Tuesday, July 29, 2008

Earthquakes, You Rock!


SoCal got hit with quite a tremor yesterday morning. An earthquake measuring 5.2 with the epicenter in/or near Chino Hills shook most of SoCal region and was felt as far away as Las Vegas. I was actually in the library (in SD) killing time shortly before noon when the building began to sway just every so slightly, but enough for us seasoned earthquake veterans to know what was going on. Fortunately, no books flew off any shelves, no people were injured, nobody panicked and it was business as usual a few minutes later. Out of all the natural disasters the SoCal region is prone to at one time or another--earthquakes are the ones I fear the most (and have an incredible respect for).

The last big one to hit us was the 1994 Northridge quake: this 6.7 monster was by far the worst and most terrifying of all the ones (mostly minor) I've experienced. It hit just after 4:30 a.m.; I was living in Venice Beach at the time and fully remember the ground shaking so violently as I lay in bed that I clearly thought the second floor of my apartment building would collapse on top of me! Even though I'm a somewhat heavy sleeper, I was jolted awake at the time it hit, bolted upright in bed and immediately knew this was no dream: I could hear the low rumble of the earth, car alarms shrieking outside, the 'pssst pop' sounds of transformers shorting out, and the squeak of my apartment building's walls as they moved to and fro under the strain of the quake. Luckily, all of my roommates and our building neighbors escaped injuries and damage to our apartments!
I knew it was going to be bad. And when the sun rose, the amount of destruction in the quake's wake was surreal--I couldn't believe it: there were entire spans of freeway overpasses that had collapsed, twisted and bent train rails, glass and brick facades on high-rise buildings that had been shaken loose and crashed onto vehcles on the street crushing them like tin cans, lots of terrified people standing in front of their homes too afraid to go back in for fear of aftershocks, and building after building after building either completely destroyed or on the verge of collapse.

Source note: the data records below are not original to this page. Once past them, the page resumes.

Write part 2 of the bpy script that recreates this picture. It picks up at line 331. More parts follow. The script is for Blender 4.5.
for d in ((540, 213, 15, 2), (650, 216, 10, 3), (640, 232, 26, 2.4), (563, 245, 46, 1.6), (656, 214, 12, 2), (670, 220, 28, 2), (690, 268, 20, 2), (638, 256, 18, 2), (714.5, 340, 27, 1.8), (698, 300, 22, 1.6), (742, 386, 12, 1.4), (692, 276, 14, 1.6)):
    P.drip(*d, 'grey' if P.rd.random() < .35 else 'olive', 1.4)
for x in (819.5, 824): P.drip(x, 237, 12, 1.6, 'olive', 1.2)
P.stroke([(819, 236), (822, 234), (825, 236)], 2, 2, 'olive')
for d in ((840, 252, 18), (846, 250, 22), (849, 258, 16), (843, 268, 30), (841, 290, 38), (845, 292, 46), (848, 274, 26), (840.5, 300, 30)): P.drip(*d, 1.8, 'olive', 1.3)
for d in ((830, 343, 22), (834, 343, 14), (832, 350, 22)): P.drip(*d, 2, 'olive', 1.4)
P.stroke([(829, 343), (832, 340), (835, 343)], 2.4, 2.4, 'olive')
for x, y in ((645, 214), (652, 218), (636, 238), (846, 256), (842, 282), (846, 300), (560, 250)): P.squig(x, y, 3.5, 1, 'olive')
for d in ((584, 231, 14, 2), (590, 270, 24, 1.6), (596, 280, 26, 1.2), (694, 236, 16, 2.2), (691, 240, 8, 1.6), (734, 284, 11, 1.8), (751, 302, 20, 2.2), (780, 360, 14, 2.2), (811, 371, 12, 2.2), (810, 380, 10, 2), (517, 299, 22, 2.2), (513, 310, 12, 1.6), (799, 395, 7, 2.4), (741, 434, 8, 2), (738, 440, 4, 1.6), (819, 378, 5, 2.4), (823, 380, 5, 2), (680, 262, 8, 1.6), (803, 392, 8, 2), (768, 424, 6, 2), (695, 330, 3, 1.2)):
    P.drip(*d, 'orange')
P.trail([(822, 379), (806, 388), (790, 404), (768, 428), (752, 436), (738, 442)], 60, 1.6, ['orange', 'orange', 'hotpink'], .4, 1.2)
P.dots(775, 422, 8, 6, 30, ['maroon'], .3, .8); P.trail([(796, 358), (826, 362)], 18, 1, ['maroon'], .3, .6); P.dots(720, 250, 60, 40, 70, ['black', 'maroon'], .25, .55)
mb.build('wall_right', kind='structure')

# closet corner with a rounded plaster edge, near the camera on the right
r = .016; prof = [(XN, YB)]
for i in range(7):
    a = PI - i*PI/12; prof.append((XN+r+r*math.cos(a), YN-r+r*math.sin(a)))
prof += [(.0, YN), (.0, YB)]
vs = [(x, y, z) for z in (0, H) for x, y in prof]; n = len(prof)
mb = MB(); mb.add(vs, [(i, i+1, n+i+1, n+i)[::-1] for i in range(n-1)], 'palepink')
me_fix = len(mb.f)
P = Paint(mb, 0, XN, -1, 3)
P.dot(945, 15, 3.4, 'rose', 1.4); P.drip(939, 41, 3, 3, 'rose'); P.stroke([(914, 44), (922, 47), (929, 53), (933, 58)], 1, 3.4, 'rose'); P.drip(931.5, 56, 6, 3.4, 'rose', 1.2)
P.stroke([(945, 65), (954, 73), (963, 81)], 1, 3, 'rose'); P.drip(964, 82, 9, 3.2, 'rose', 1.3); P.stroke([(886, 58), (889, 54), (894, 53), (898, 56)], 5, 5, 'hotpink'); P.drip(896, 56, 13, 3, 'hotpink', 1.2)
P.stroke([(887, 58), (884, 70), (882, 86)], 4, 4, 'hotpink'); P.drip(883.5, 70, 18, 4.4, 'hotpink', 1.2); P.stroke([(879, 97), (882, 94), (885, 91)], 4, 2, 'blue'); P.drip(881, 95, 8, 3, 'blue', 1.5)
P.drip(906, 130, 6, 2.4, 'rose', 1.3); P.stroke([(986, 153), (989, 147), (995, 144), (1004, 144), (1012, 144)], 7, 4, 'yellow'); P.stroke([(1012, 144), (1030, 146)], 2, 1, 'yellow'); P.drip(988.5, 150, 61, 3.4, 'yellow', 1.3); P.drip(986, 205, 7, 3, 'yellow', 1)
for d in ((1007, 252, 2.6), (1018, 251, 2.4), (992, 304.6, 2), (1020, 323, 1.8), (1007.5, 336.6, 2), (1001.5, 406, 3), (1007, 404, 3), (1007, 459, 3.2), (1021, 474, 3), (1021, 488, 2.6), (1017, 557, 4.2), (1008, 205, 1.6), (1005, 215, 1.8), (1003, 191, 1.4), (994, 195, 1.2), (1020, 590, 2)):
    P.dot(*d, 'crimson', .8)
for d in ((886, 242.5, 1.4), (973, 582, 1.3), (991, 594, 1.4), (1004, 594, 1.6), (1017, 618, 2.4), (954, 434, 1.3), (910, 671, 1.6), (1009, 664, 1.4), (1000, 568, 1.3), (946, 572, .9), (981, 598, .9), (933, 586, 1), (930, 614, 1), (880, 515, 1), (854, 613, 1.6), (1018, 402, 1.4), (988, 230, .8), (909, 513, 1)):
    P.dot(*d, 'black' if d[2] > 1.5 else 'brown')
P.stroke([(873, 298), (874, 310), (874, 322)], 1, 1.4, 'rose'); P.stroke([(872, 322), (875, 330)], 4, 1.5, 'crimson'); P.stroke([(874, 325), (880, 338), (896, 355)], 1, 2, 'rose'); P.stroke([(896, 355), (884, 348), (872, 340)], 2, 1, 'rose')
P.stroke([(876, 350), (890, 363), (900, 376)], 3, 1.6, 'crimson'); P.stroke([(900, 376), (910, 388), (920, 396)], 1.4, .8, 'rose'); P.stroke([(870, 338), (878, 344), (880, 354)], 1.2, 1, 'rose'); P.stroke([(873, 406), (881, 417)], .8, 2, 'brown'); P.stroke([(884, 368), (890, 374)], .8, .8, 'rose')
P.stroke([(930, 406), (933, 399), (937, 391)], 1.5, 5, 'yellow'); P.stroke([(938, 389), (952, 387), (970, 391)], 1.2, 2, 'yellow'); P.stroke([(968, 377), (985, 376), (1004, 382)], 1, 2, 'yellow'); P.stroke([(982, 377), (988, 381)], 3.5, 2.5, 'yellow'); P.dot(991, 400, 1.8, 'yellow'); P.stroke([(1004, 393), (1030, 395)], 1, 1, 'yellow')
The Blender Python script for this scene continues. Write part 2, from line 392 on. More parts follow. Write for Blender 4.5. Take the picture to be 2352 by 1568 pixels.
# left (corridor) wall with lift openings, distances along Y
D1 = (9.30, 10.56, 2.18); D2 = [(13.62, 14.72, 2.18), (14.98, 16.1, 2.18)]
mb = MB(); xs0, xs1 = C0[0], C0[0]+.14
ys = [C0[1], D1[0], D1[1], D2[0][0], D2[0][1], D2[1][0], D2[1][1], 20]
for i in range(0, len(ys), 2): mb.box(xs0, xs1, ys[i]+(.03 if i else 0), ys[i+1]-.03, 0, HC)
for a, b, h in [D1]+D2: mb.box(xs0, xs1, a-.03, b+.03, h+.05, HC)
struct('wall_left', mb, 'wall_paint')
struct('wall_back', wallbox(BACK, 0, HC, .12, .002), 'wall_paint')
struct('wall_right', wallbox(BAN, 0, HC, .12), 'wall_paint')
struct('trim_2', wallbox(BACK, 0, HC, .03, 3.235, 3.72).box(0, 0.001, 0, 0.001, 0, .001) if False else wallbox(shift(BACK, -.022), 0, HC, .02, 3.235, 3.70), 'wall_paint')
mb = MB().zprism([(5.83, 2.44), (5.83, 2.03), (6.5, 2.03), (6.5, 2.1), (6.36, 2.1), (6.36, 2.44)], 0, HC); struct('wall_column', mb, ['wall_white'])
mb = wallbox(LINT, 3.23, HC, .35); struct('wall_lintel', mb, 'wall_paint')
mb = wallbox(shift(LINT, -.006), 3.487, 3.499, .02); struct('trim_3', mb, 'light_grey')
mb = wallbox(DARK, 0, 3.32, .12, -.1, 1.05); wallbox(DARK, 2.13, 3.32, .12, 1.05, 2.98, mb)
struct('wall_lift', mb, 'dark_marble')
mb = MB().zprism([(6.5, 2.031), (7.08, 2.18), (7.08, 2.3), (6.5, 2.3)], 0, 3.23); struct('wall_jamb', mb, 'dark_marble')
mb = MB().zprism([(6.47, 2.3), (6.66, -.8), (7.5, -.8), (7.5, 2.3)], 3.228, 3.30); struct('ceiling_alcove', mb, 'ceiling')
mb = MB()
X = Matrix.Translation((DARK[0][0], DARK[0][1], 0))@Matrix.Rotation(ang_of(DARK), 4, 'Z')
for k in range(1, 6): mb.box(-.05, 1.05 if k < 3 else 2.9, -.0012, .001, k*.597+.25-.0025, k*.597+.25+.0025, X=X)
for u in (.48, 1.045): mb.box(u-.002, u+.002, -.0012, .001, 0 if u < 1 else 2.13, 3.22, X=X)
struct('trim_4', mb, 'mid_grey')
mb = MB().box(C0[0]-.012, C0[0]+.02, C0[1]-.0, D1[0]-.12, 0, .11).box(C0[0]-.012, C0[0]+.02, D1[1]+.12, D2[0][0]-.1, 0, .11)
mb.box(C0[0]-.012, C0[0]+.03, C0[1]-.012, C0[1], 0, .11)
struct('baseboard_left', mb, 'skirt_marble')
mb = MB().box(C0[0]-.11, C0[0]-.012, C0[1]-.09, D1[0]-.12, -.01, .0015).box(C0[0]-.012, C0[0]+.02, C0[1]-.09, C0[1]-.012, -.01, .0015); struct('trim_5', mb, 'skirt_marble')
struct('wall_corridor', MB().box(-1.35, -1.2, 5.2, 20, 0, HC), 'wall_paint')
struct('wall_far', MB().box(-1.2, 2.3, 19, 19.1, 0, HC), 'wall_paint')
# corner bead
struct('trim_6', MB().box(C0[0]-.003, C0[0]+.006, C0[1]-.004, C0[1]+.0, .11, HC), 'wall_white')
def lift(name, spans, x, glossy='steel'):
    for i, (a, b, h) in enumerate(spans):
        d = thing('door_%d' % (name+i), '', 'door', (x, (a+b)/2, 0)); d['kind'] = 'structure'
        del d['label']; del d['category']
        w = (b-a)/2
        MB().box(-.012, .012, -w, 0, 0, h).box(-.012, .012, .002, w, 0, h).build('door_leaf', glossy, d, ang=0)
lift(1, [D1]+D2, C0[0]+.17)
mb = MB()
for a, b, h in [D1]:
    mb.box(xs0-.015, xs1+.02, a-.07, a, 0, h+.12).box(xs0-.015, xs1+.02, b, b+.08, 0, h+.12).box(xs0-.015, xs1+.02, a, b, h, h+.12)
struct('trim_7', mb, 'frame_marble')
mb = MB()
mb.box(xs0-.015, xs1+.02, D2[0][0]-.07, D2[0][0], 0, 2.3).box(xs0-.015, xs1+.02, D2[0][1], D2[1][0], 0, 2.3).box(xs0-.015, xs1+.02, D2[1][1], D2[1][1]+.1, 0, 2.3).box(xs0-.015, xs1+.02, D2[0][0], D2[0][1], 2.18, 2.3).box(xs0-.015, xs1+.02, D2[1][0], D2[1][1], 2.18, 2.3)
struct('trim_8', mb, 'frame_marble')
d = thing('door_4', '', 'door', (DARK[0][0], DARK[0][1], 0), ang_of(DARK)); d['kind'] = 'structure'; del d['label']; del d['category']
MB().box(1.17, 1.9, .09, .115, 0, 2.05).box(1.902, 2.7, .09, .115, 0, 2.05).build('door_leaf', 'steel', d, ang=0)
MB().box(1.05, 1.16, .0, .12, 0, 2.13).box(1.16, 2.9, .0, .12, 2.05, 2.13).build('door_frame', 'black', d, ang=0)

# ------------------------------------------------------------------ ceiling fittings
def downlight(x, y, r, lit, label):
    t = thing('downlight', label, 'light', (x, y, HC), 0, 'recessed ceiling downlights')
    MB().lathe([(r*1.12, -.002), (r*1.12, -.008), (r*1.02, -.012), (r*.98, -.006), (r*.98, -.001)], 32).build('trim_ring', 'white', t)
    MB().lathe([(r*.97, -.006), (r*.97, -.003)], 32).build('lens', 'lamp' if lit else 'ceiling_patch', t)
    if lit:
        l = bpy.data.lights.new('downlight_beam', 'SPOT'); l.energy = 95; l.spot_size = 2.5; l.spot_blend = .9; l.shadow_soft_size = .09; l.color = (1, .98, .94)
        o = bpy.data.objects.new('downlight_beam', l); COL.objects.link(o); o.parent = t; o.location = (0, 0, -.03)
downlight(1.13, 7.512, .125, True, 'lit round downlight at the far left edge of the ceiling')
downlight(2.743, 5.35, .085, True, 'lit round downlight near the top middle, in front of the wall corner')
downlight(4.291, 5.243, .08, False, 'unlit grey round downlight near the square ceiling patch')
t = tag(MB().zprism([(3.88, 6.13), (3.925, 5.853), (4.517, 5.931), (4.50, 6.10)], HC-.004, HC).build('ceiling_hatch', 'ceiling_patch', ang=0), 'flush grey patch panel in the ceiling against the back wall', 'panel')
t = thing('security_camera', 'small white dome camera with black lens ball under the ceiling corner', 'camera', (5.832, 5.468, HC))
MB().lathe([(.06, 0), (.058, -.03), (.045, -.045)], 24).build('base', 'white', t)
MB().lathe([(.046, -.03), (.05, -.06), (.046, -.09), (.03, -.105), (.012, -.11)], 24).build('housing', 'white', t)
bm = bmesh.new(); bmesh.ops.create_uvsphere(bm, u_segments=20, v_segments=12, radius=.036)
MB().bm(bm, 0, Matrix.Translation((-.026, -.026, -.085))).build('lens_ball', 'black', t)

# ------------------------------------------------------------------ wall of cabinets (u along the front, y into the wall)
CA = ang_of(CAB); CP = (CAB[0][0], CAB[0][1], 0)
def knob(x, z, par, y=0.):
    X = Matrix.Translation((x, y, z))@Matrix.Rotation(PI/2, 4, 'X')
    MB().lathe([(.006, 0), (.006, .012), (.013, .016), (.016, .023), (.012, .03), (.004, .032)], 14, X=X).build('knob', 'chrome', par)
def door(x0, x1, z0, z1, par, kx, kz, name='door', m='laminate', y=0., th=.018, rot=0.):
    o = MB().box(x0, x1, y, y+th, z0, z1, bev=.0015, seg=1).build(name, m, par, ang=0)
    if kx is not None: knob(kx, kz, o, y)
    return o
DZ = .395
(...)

However, the images and video taken from near the epicenter in the San Fernando Valley were unreal: streets with gaping cracks and holes stretching for blocks spewing water and fire at the same time due to ruptured underground water mains and natural gas pipelines, homes ablaze from those fires, the collapse of a section of the Bullock's (now Macy's) department store at Northridge Fashion Center, and the collapse of a three-story apartment building in Northridge--the upper two floors 'pancaking' onto the first floor. In the end, around 70 people died and nearly $12.5 billion dollars in damage was caused as a result of the quake. The fact that this powerful earthquake struck literally right under an area of 7 million people with so few casualties still amazes me to this day and is something I never again hope to experience! The experts stated at the time that the region was lucky in that the quake struck on a holiday and that if it had come later during the day, the death toll and number of injuries would have been catastrophic.

An interesting aside is that many L.A. based TV shows like Judge Judy were taping at the time of the quake. Channel 4, the local NBC affiliate, was broadcasting its regular live late-morning newscast as the quake hit and to their credit, the anchors showed incredible restraint and professionalism while commenting on whether it was in fact an earthquake they were experiencing even as the studio stage shook and overhead lights swayed!


Earthquakes naturally do rock!

1 comments:

Andy, Beth and Jennah, too! said...

glad to know all is okay... and "business as usual a few minutes later." Quakes SCARE me... that's about the only thing I can say for Fresno... we don't get major ones, only the rolls left over from major ones FAR away. It was always weird... when we were living in LA... I wouldn't be able to sleep (VERY strange for me)... and I would know there would be an earthquake... and then it would happen within hours. It was kinda cool, but sometimes weirded me out. Again... so glad I don't live where there are earthquakes as common routine.